The frivolity stops for a minute or two as the sun becomes a red ball sliding into the sea. The crowd watches with reverence, some raise their arms in praise and others have palms together in prayer.

It's a nice moment at the close of a day of many nice moments. And tomorrow promises to be just as much fun.

We have more city sites to see and, after sunrise on the beach, we have booked Hari and Pramod for a morning of green riding.


Get there: Cathay Pacific flies from Auckland to Delhi every day via Hong Kong,

From Delhi there are many daily flights to Bhubaneswar, the capital of Orissa. Buy the ticket over the internet. Kingfisher, Go India and Spice are all reliable local airlines.

Getting around Orissa: Heritage Tours Orissa can tailor-make a programme for you.

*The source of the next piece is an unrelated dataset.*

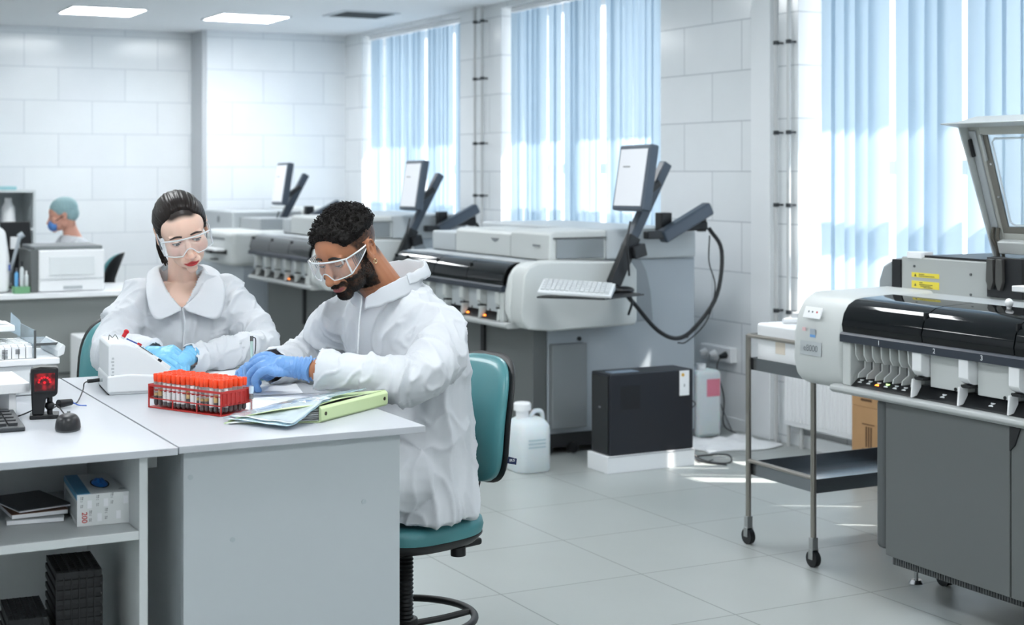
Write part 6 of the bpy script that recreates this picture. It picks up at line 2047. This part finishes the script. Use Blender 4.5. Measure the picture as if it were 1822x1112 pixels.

A weeklong tour with driver, guide, car and food and accommodation, including two nights at the palace, cost about $1000 per person. It's a varied programme that covers national parks, heritage and cultural sites and great beaches. More at heritagetours

Green Riders: Heritage Tours Orissa helped set up and train the Green Riders. Look out for Green Riders in the tourist areas or ask the hotel to order a Green Rider. There are set hourly rates so no bargaining is required.

When to visit: Aug-Feb. It's too hot between March and July.